* start Dataset records *

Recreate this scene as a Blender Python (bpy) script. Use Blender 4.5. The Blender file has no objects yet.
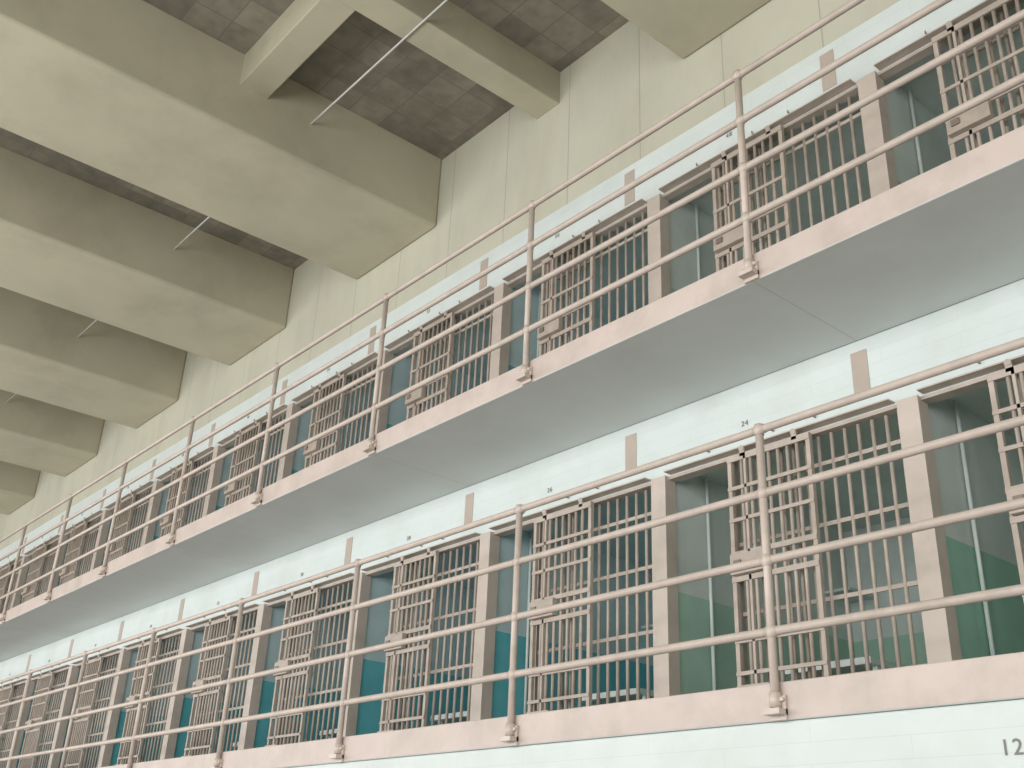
import bpy, math, random
from mathutils import Matrix, Vector
random.seed(4)
S=1.17; CZ=1.6
def P(x,y,z): return (x*S,y*S,z*S+CZ)
coll=bpy.context.scene.collection
try:
    bpy.context.scene.view_settings.view_transform='Standard'
except Exception: pass

# ------------------------------------------------------------------ materials
def mat(name,col,rough=.6,var=.06,scale=3.0,bump=.15,metal=0,spec=.4,joint=None,jd=.62,tile=None,grime=0,grimecol=(.3,.27,.22),block=None,gscale=.9,gstretch=None):
    m=bpy.data.materials.new(name);m.use_nodes=True
    nt=m.node_tree;N=nt.nodes;L=nt.links
    b=N['Principled BSDF'];b.inputs['Roughness'].default_value=rough;b.inputs['Metallic'].default_value=metal
    b.inputs['Specular IOR Level'].default_value=spec
    g=N.new('ShaderNodeNewGeometry')
    n=N.new('ShaderNodeTexNoise');n.inputs['Scale'].default_value=scale;n.inputs['Detail'].default_value=6
    L.new(g.outputs['Position'],n.inputs['Vector'])
    r=N.new('ShaderNodeValToRGB')
    r.color_ramp.elements[0].position=.3;r.color_ramp.elements[1].position=.7
    r.color_ramp.elements[0].color=[c*(1-var) for c in col]+[1]
    r.color_ramp.elements[1].color=[min(1,c*(1+var)) for c in col]+[1]
    L.new(n.outputs['Fac'],r.inputs['Fac']);out=r.outputs['Color']
    h=n.outputs['Fac']
    if tile:
        sn=N.new('ShaderNodeVectorMath');sn.operation='SUBTRACT';L.new(g.outputs['Position'],sn.inputs[0]);sn.inputs[1].default_value=(.1,.1,0)
        s2=N.new('ShaderNodeVectorMath');s2.operation='SCALE';L.new(sn.outputs[0],s2.inputs[0]);s2.inputs['Scale'].default_value=1/tile
        fl=N.new('ShaderNodeVectorMath');fl.operation='FLOOR';L.new(s2.outputs[0],fl.inputs[0])
        wn=N.new('ShaderNodeTexWhiteNoise');L.new(fl.outputs[0],wn.inputs['Vector'])
        mr=N.new('ShaderNodeMapRange');mr.inputs['To Min'].default_value=.84;mr.inputs['To Max'].default_value=1.16;L.new(wn.outputs['Value'],mr.inputs['Value'])
        sc=N.new('ShaderNodeVectorMath');sc.operation='SCALE';L.new(out,sc.inputs[0]);L.new(mr.outputs[0],sc.inputs['Scale']);out=sc.outputs[0]
    if joint:
        sep=N.new('ShaderNodeSeparateXYZ');L.new(g.outputs['Position'],sep.inputs[0])
        prev=None
        for ax,off,per,hw in joint:
            a=N.new('ShaderNodeMath');a.operation='SUBTRACT';L.new(sep.outputs[ax],a.inputs[0]);a.inputs[1].default_value=off
            w=N.new('ShaderNodeMath');w.operation='PINGPONG';L.new(a.outputs[0],w.inputs[0]);w.inputs[1].default_value=per/2
            c=N.new('ShaderNodeMath');c.operation='LESS_THAN';L.new(w.outputs[0],c.inputs[0]);c.inputs[1].default_value=hw
            if prev is None: prev=c
            else:
                mx=N.new('ShaderNodeMath');mx.operation='MAXIMUM';L.new(prev.outputs[0],mx.inputs[0]);L.new(c.outputs[0],mx.inputs[1]);prev=mx
        mm=N.new('ShaderNodeMix');mm.data_type='RGBA'
        mm.inputs['B'].default_value=[c*jd for c in col]+[1]
        L.new(prev.outputs[0],mm.inputs['Factor']);L.new(out,mm.inputs['A']);out=mm.outputs['Result']
    if block:
        mp=N.new('ShaderNodeMapping');mp.inputs['Rotation'].default_value=(math.pi/2,0,0)
        L.new(g.outputs['Position'],mp.inputs['Vector'])
        t=N.new('ShaderNodeTexBrick');t.inputs['Scale'].default_value=1;t.inputs['Brick Width'].default_value=1.1;t.inputs['Row Height'].default_value=.105
        t.inputs['Mortar Size'].default_value=.002
        t.inputs['Color1'].default_value=(1,1,1,1);t.inputs['Color2'].default_value=(.985,.985,.985,1);t.inputs['Mortar'].default_value=(block,)*3+(1,)
        L.new(mp.outputs[0],t.inputs['Vector'])
        mm=N.new('ShaderNodeMix');mm.data_type='RGBA';mm.blend_type='MULTIPLY';mm.inputs['Factor'].default_value=1
        L.new(out,mm.inputs['A']);L.new(t.outputs['Color'],mm.inputs['B']);out=mm.outputs['Result']
    if grime:
        n2=N.new('ShaderNodeTexNoise');n2.inputs['Scale'].default_value=gscale;n2.inputs['Detail'].default_value=9;n2.inputs['Roughness'].default_value=.68
        if gstretch:
            mp2=N.new('ShaderNodeMapping');mp2.inputs['Scale'].default_value=gstretch;L.new(g.outputs['Position'],mp2.inputs['Vector']);L.new(mp2.outputs[0],n2.inputs['Vector'])
        else: L.new(g.outputs['Position'],n2.inputs['Vector'])
        mr=N.new('ShaderNodeMapRange');mr.inputs['From Min'].default_value=.46;mr.inputs['From Max'].default_value=.72;mr.inputs['To Max'].default_value=grime
        L.new(n2.outputs['Fac'],mr.inputs['Value'])
        mm=N.new('ShaderNodeMix');mm.data_type='RGBA';mm.inputs['B'].default_value=(*grimecol,1)
        L.new(mr.outputs[0],mm.inputs['Factor']);L.new(out,mm.inputs['A']);out=mm.outputs['Result']
    L.new(out,b.inputs['Base Color'])
    bp=N.new('ShaderNodeBump');bp.inputs['Strength'].default_value=bump;bp.inputs['Distance'].default_value=.02
    L.new(h,bp.inputs['Height']);L.new(bp.outputs[0],b.inputs['Normal'])
    return m
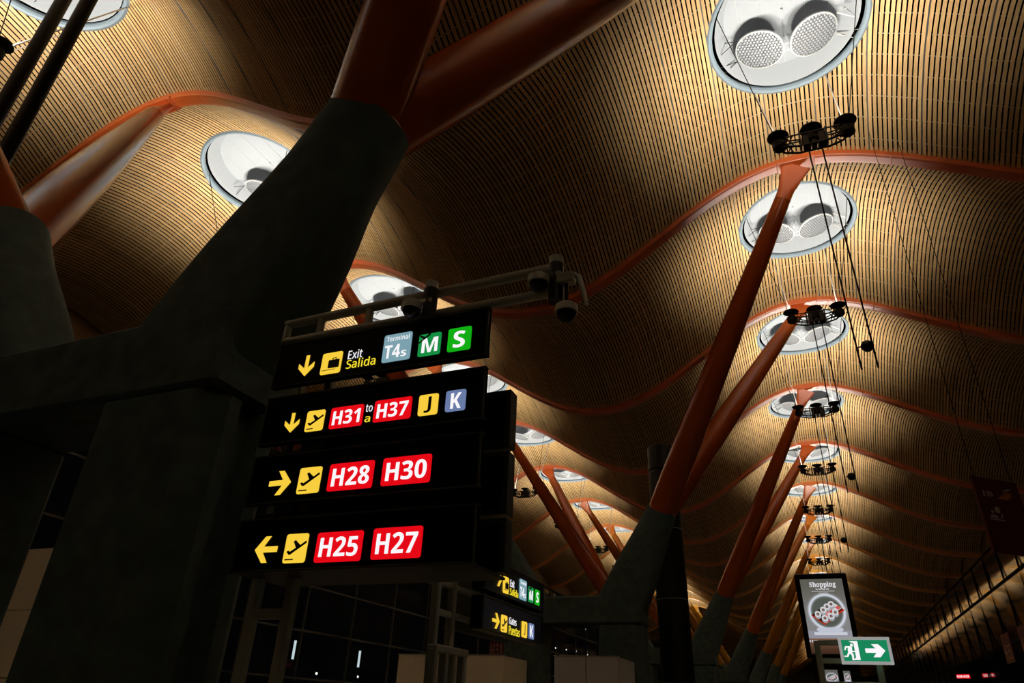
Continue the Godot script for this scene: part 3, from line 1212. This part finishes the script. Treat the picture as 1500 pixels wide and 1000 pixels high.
func dome_camera(at: Vector3, label: String, arm: float) -> void:
	var t := thing("security_camera", label, "security camera", W(at.x, at.y, at.z), 0.0, "security cameras on the sign rail")
	var h := Mb.new()
	h.lathe([[0.0, 0.075], [0.06, 0.07], [0.085, 0.05], [0.09, 0.0], [0.09, -0.012], [0.0, -0.012]], 24)
	put("housing", h.done(), M.steel, t)
	var prof := []
	for k in 9:
		var a := PI / 2 * k / 8.0
		prof.append([0.076 * cos(a), -0.012 - 0.076 * sin(a)])
	var d := Mb.new()
	d.lathe(prof, 24)
	put("dome", d.done(), M.black, t)
	if arm > 0.0:
		put("wall_box", box_mesh(Vector3(0.14, 0.09, 0.09), 0.01, Vector3(0.0, 0.3, 0.0)), M.steel, t)
		put("bent_arm", tube_mesh([Vector3(0.06, 0.33, 0.0), Vector3(0.1, 0.3, 0.0), Vector3(0.14, 0.14, 0.0), Vector3(0.16, 0.02, 0.0)], [0.022, 0.024, 0.022, 0.014], 10), M.steel, t)
		put("neck", tube_mesh([Vector3(0.0, 0.07, 0.0), Vector3(0.0, 0.26, 0.0)], 0.016, 8), M.dark_steel, t)
	else:
		put("bracket", box_mesh(Vector3(0.2, 0.05, 0.06), 0.01, Vector3(0.08, 0.06, -0.03)), M.steel, t)


func side_sign() -> void:
	# parallel to the hall; its face looks across the hall
	var d0 := 6.1
	var t := thing("gate_sign", "smaller lit direction sign of two black panels, behind the large gate sign", "sign", W(-2.75, -EYE, d0), PI / 2)
	var Y := EYE
	var p1 := panel_box(t, "sign_panel", -0.06, 1.005 + Y, 1.6, 1.315 + Y, 0.0, 0.12, M.sign_face, M.sign_back)
	var p2 := panel_box(t, "sign_panel", -0.06, 0.655 + Y, 1.6, 0.955 + Y, 0.0, 0.12, M.sign_face, M.sign_back)
	var F := 0.0
	var s := 0.16
	put("arrow", prism_mesh(arrow_poly("right", 0.2, 1.08 + Y, 0.17, 0.15), F - 0.004, F), M.yellow, p1)
	tile(p1, M.yellow, 0.4, 1.04 + Y, 0.55, 1.2 + Y, F)
	suitcase_icon(p1, 0.4, 1.045 + Y, 0.15, F)
	lettering(p1, "Exit", 0.585, 1.125 + Y, 0.7, 1.195 + Y, F, M.text_white, false)
	lettering(p1, "Salida", 0.585, 1.045 + Y, 0.815, 1.115 + Y, F, M.text_yellow, false)
	tile(p1, M.teal_lit, 0.85, 1.045 + Y, 1.06, 1.25 + Y, F)
	lettering(p1, "Terminal", 0.87, 1.2 + Y, 1.04, 1.235 + Y, F, M.white_lit, false)
	lettering(p1, "T4", 0.865, 1.07 + Y, 0.985, 1.17 + Y, F, M.white_lit)
	lettering(p1, "S", 0.995, 1.07 + Y, 1.035, 1.115 + Y, F, M.white_lit)
	metro_tile(p1, 1.12, 1.055 + Y, 1.275, 1.215 + Y, F)
	tile(p1, M.lime_lit, 1.325, 1.055 + Y, 1.48, 1.215 + Y, F)
	lettering(p1, "S", 1.365, 1.08 + Y, 1.44, 1.19 + Y, F, M.white_lit)
	put("arrow", prism_mesh(arrow_poly("right", 0.18, 0.69 + Y, 0.17, 0.14), F - 0.004, F), M.yellow, p2)
	tile(p2, M.yellow, 0.39, 0.68 + Y, 0.545, 0.835 + Y, F)
	plane_icon(p2, 0.39, 0.68 + Y, 0.155, F)
	lettering(p2, "Gates", 0.595, 0.77 + Y, 0.79, 0.835 + Y, F, M.text_white, false)
	lettering(p2, "Puertas", 0.595, 0.675 + Y, 0.89, 0.755 + Y, F, M.text_yellow, false)
	tile(p2, M.yellow, 0.945, 0.685 + Y, 1.105, 0.84 + Y, F)
	lettering(p2, "J", 1.005, 0.71 + Y, 1.045, 0.815 + Y, F, M.print_black, false)
	tile(p2, M.blue_lit, 1.155, 0.69 + Y, 1.315, 0.845 + Y, F)
	lettering(p2, "K", 1.19, 0.71 + Y, 1.28, 0.825 + Y, F, M.white_lit)
	for q in [1.13, 0.76]:
		face_light(t, Vector3(0.8, q + Y, 0.03), Vector2(1.2, 0.16), Color(1.0, 0.8, 0.4), 0.01)
	# ladder that carries it
	for px in [-0.62, -0.31]:
		put("post", box_mesh(Vector3(0.07, 1.3 + Y, 0.07), 0.01, Vector3(px, (1.3 + Y) / 2.0, -0.2)), M.steel, t)
	for y in [1.2, 0.98, 0.74]:
		put("rung", box_mesh(Vector3(0.9, 0.05, 0.05), 0.008, Vector3(-0.2, y + Y, -0.2)), M.steel, t)
	put("tie_bar", box_mesh(Vector3(0.62, 0.06, 0.1), 0.01, Vector3(-0.42, 0.44 + Y, -0.14)), M.steel, t)
	for px in [-0.7, -0.5, -0.34, -0.14]:
		put("guard_post", box_mesh(Vector3(0.07, 0.44 + Y, 0.07), 0.01, Vector3(px, (0.44 + Y) / 2.0, -0.14)), M.steel, t)
	put("rear_panel", box_mesh(Vector3(1.5, 0.62, 0.1), 0.006, Vector3(0.8, 0.99 + Y, -0.45)), M.sign_back, t)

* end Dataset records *

## [Task details]
Set down again, exactly, the lines of the material above from its first line to the one with "except Exception: pass", inclusive. Leave the pictures out.

## [Final result]
Recreate this scene as a Blender Python (bpy) script. Use Blender 4.5. The Blender file has no objects yet.
import bpy, math, random
from mathutils import Matrix, Vector
random.seed(4)
S=1.17; CZ=1.6
def P(x,y,z): return (x*S,y*S,z*S+CZ)
coll=bpy.context.scene.collection
try:
    bpy.context.scene.view_settings.view_transform='Standard'
except Exception: pass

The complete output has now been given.